Law enforcement officials said the particulars of Moseley’s mental illness history would not have flagged her from purchasing a gun in Maryland, where buyers cannot pass a background check if they were either involuntarily committed for any period of time or voluntarily admitted to a psychiatric facility for at least 30 consecutive days.

A family friend of one of the victims killed in the shooting at the drugstore distribution centre in Aberdeen, Maryland, said the immigrant family from Nepal was utterly wracked with despair and confounded as to how a person with a history of mental illness had a gun in the first place.

“They cannot understand how this could happen. In Nepal, there are very few homicides. They are asking: ‘How did this person access a gun?” said Harry Bhandari, a community leader and candidate for state delegate who has known 41-year-old Brindra Giri’s family for about 10 years.

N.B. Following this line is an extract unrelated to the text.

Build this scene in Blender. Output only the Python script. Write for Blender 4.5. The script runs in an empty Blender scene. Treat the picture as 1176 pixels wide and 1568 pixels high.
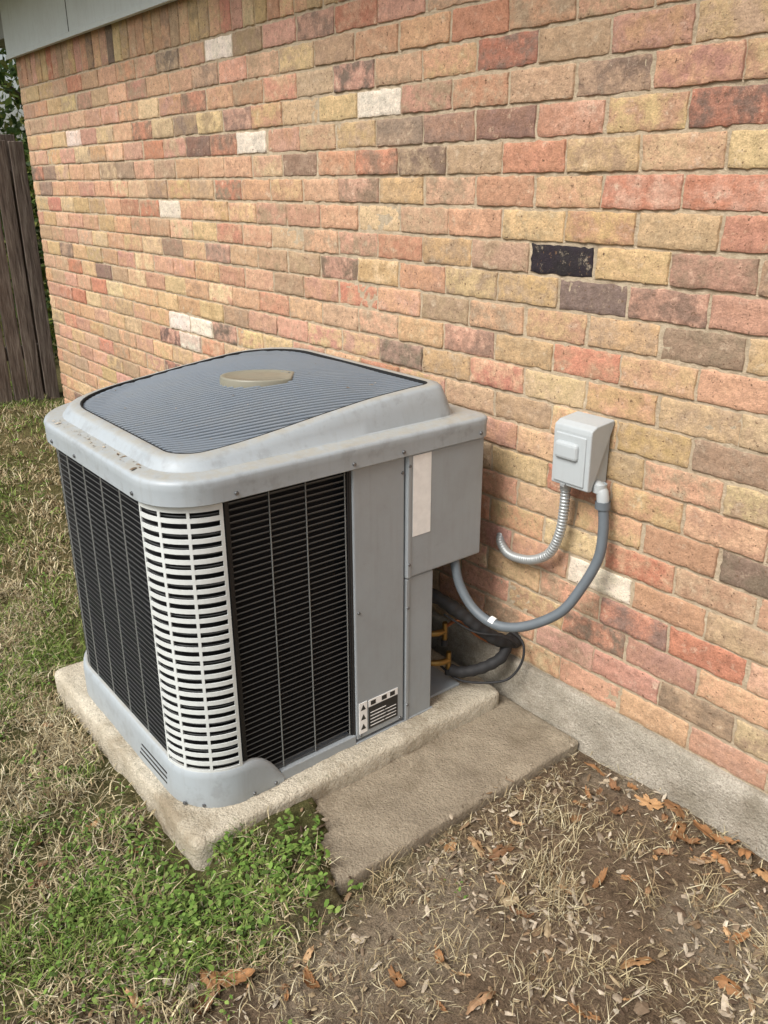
import bpy, bmesh, math, random
import numpy as np
from mathutils import Vector, Matrix
rng=np.random.default_rng(7); random.seed(7)
scene=bpy.context.scene
COL=bpy.context.collection
def lin(c):
    c=np.array(c,float)/255.; return np.where(c<=.04045,c/12.92,((c+.055)/1.055)**2.4)
def L4(c,k=1.0): v=lin(c)*k; return (float(v[0]),float(v[1]),float(v[2]),1)
def link(o,parent=None):
    COL.objects.link(o)
    if parent: o.parent=parent
    return o
def empty(n):
    o=bpy.data.objects.new(n,None); o.empty_display_size=.1; return link(o)
def npmesh(name,verts,faces,mat=None,parent=None,cols=None,smooth=False,extra=None):
    verts=np.asarray(verts,np.float32); faces=np.asarray(faces,np.int32)
    me=bpy.data.meshes.new(name); k=faces.shape[1]; n=len(faces)
    me.vertices.add(len(verts)); me.vertices.foreach_set('co',verts.ravel())
    me.loops.add(n*k); me.loops.foreach_set('vertex_index',faces.ravel())
    me.polygons.add(n); me.polygons.foreach_set('loop_start',np.arange(0,n*k,k,dtype=np.int32))
    me.polygons.foreach_set('use_smooth',np.full(n,smooth))
    me.update(calc_edges=True)
    d={}
    if cols is not None: d['Col']=cols
    if extra: d.update(extra)
    for kk,c in d.items():
        c=np.asarray(c,np.float32)
        if c.shape[1]==3: c=np.hstack([c,np.ones((len(c),1),np.float32)])
        a=me.attributes.new(kk,'FLOAT_COLOR','POINT'); a.data.foreach_set('color',c.ravel())
    me.validate()
    if mat: me.materials.append(mat)
    return link(bpy.data.objects.new(name,me),parent)
def pymesh(name,verts,faces,mat=None,parent=None,smooth=False):
    me=bpy.data.meshes.new(name); me.from_pydata([tuple(v) for v in verts],[],[tuple(f) for f in faces]); me.update()
    if smooth:
        for p in me.polygons: p.use_smooth=True
    if mat: me.materials.append(mat)
    return link(bpy.data.objects.new(name,me),parent)
def box(name,x0,x1,y0,y1,z0,z1,mat,parent=None,bev=.003,seg=2):
    bm=bmesh.new(); bmesh.ops.create_cube(bm,size=1)
    for v in bm.verts: v.co=Vector(((x0+x1)/2+v.co.x*(x1-x0),(y0+y1)/2+v.co.y*(y1-y0),(z0+z1)/2+v.co.z*(z1-z0)))
    if bev>0: bmesh.ops.bevel(bm,geom=bm.edges[:],offset=bev,segments=seg,affect='EDGES',profile=.5)
    me=bpy.data.meshes.new(name); bm.to_mesh(me); bm.free()
    if mat: me.materials.append(mat)
    return link(bpy.data.objects.new(name,me),parent)
def vnoise(x,y,seed=0):
    x=np.asarray(x,float);y=np.asarray(y,float)
    xi=np.floor(x).astype(np.int64);yi=np.floor(y).astype(np.int64);xf=x-xi;yf=y-yi
    def h(a,b):
        n=(a*374761393+b*668265263+seed*974634777)&0xffffffff
        n=((n^(n>>13))*1274126177)&0xffffffff
        return ((n^(n>>16))&0xffff)/65535.
    u=xf*xf*(3-2*xf);v=yf*yf*(3-2*yf)
    return (h(xi,yi)*(1-u)+h(xi+1,yi)*u)*(1-v)+(h(xi,yi+1)*(1-u)+h(xi+1,yi+1)*u)*v
def fbm(x,y,s=0,o=4):
    r=0;a=.5
    for i in range(o): r=r+a*vnoise(np.asarray(x)*2**i,np.asarray(y)*2**i,s+i*17); a*=.5
    return r/(1-.5**o)
def sst(t): t=np.clip(t,0,1); return t*t*(3-2*t)
class NT:
    def __init__(s,name):
        s.m=bpy.data.materials.new(name); s.m.use_nodes=True; s.t=s.m.node_tree; s.b=s.t.nodes['Principled BSDF']
    def n(s,typ,**kw):
        nd=s.t.nodes.new(typ)
        for k,v in kw.items(): setattr(nd,k,v)
        return nd
    def l(s,a,b): s.t.links.new(a,b)
    def coord(s): return s.n('ShaderNodeTexCoord').outputs['Object']
    def noise(s,sc,det=4,rough=.6,vec=None):
        nd=s.n('ShaderNodeTexNoise'); nd.inputs['Scale'].default_value=sc; nd.inputs['Detail'].default_value=det; nd.inputs['Roughness'].default_value=rough
        s.l(vec if vec is not None else s.coord(),nd.inputs['Vector']); return nd.outputs['Fac']
    def ramp(s,f,stops):
        nd=s.n('ShaderNodeValToRGB'); e=nd.color_ramp.elements
        while len(e)<len(stops): e.new(.5)
        for i,(p,c) in enumerate(stops): e[i].position=p; e[i].color=c if len(c)==4 else (*c,1)
        s.l(f,nd.inputs[0]); return nd.outputs[0]
    def mix(s,f,a,b,mode='MIX'):
        nd=s.n('ShaderNodeMix'); nd.data_type='RGBA'; nd.blend_type=mode
        for i,v in ((0,f),(6,a),(7,b)):
            if hasattr(v,'is_output') : s.l(v,nd.inputs[i])
            else: nd.inputs[i].default_value=v
        return nd.outputs[2]
    def bump(s,h,st=.5,dist=.01,prev=None):
        nd=s.n('ShaderNodeBump'); nd.inputs['Strength'].default_value=st; nd.inputs['Distance'].default_value=dist
        s.l(h,nd.inputs['Height'])
        if prev is not None: s.l(prev,nd.inputs['Normal'])
        return nd.outputs[0]
    def attr(s,n): return s.n('ShaderNodeAttribute',attribute_name=n).outputs['Color']
    def set(s,**kw):
        for k,v in kw.items():
            k=k.replace('_',' ')
            if hasattr(v,'is_output'): s.l(v,s.b.inputs[k])
            else: s.b.inputs[k].default_value=v
        return s.m
G1=lambda v:(v,v,v,1)
def m_brick():
    t=NT('brick'); c1=t.attr('Col'); c2=t.attr('Col2')
    f=t.ramp(t.noise(13,7,.74),[(.43,G1(0)),(.58,G1(1))])
    c=t.mix(f,c1,c2)
    st=t.ramp(t.noise(50,5,.75),[(.3,G1(.76)),(.68,G1(1.2))]); c=t.mix(1.0,c,st,'MULTIPLY')
    big=t.ramp(t.noise(230,3,.7),[(.25,G1(.76)),(.6,G1(1.12))]); c=t.mix(1.0,c,big,'MULTIPLY')
    pit=t.ramp(t.noise(105,3,.6),[(.29,G1(1)),(.36,G1(0))]); c=t.mix(pit,c,L4((112,88,70)))
    sm=t.ramp(t.noise(26,7,.8),[(.57,G1(0)),(.68,G1(.6))]); c=t.mix(sm,c,L4((218,200,174)))
    b=t.bump(t.noise(60,7,.75),.85,.008); b=t.bump(t.noise(420,3,.7),.4,.0015,b)
    return t.set(Base_Color=c,Roughness=.92,Normal=b,Specular_IOR_Level=.2)
def m_mortar():
    t=NT('mortar'); c=t.ramp(t.noise(45,6,.7),[(.3,L4((168,150,126))),(.7,L4((210,194,168)))])
    c=t.mix(t.ramp(t.noise(3,3,.6),[(.4,G1(0)),(.7,G1(.25))]),c,L4((146,128,108)))
    return t.set(Base_Color=c,Roughness=.95,Normal=t.bump(t.noise(150,5,.75),1.,.006),Specular_IOR_Level=.15)
def m_conc(name,a,b,moss=None,stain=None):
    t=NT(name); c=t.ramp(t.noise(9,6,.7),[(.3,a),(.7,b)])
    sp=t.ramp(t.noise(220,3,.7),[(.3,G1(.68)),(.6,G1(1.1))]); c=t.mix(1.,c,sp,'MULTIPLY')
    vor=t.n('ShaderNodeTexVoronoi'); vor.inputs['Scale'].default_value=150; t.l(t.coord(),vor.inputs['Vector'])
    c=t.mix(t.ramp(vor.outputs['Distance'],[(.1,G1(.5)),(.28,G1(0))]),c,L4((112,98,84)))
    if stain: c=t.mix(t.ramp(t.noise(5,6,.7),[(.50,G1(0)),(.68,G1(.8))]),c,stain)
    if moss: c=t.mix(t.ramp(t.noise(26,5,.7),[(.60,G1(0)),(.74,G1(.7))]),c,moss)
    b2=t.bump(t.noise(70,6,.7),.9,.010); b2=t.bump(vor.outputs['Distance'],.5,.003,b2)
    return t.set(Base_Color=c,Roughness=.93,Normal=b2,Specular_IOR_Level=.2)
def m_paint(name,col,rough=.45,dirt=.35,metal=0.,dc=(120,108,92),smudge=0.,top=0.):
    t=NT(name); f=t.ramp(t.noise(6,6,.7),[(.44,G1(0)),(.72,G1(dirt))]); c=t.mix(f,col,L4(dc))
    f2=t.ramp(t.noise(40,6,.75),[(.58,G1(0)),(.72,G1(dirt*.8))]); c=t.mix(f2,c,L4((104,100,92)))
    mp=t.n('ShaderNodeMapping'); mp.inputs['Scale'].default_value=(60,60,4); t.l(t.coord(),mp.inputs[0])
    fs=t.ramp(t.noise(1,4,.6,mp.outputs[0]),[(.52,G1(0)),(.75,G1(dirt*.9))]); c=t.mix(fs,c,L4((122,118,108)))
    if smudge: c=t.mix(t.ramp(t.noise(21,4,.6),[(.54,G1(0)),(.66,G1(smudge))]),c,L4((118,119,118)))
    if top:
        g=t.n('ShaderNodeNewGeometry'); sx=t.n('ShaderNodeSeparateXYZ'); t.l(g.outputs['Normal'],sx.inputs[0])
        m1=t.n('ShaderNodeMath',operation='MULTIPLY'); t.l(t.ramp(sx.outputs['Z'],[(.75,G1(0)),(.97,G1(top))]),m1.inputs[0]); t.l(t.ramp(t.noise(30,6,.75),[(.35,G1(.25)),(.6,G1(1))]),m1.inputs[1])
        c=t.mix(m1.outputs[0],c,L4((158,151,134)))
    rr=t.ramp(t.noise(12,4,.6),[(.3,G1(rough-.08)),(.7,G1(min(1,rough+.2)))])
    return t.set(Base_Color=c,Roughness=rr,Metallic=metal,Normal=t.bump(t.noise(8,3,.5),.12,.01))
def m_plain(name,col,rough=.6,metal=0.,nb=0):
    t=NT(name); c=t.mix(t.ramp(t.noise(40,4,.6),[(.35,G1(0)),(.8,G1(.35))]),col,(col[0]*.6,col[1]*.6,col[2]*.6,1))
    return t.set(Base_Color=c,Roughness=rough,Metallic=metal)
def m_attr(name,rough=.8,trans=0.,sc=90):
    t=NT(name); c=t.attr('Col'); c=t.mix(1.,c,t.ramp(t.noise(sc,3,.6),[(.3,G1(.75)),(.7,G1(1.15))]),'MULTIPLY')
    t.set(Base_Color=c,Roughness=rough,Specular_IOR_Level=.25)
    if trans:
        tr=t.n('ShaderNodeBsdfTranslucent'); t.l(c,tr.inputs['Color']); ad=t.n('ShaderNodeMixShader'); ad.inputs[0].default_value=trans
        t.l(t.b.outputs[0],ad.inputs[1]); t.l(tr.outputs[0],ad.inputs[2]); t.l(ad.outputs[0],t.t.nodes['Material Output'].inputs['Surface'])
    return t.m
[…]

Giri, a mother of two, had only recently moved to the US from her homeland of Nepal to join her husband, an employee of a local liquor store. Authorities identified her as one of the three people killed when Moseley, a temp employee, opened fired at the Rite Aid facility.

The county sheriff told reporters that Moseley had become increasingly agitated in recent weeks, and relatives had been concerned for her well-being. She used a 9 mm Glock that she legally purchased in March to fire a total of 13 rounds on Thursday morning and died after shooting herself in the head.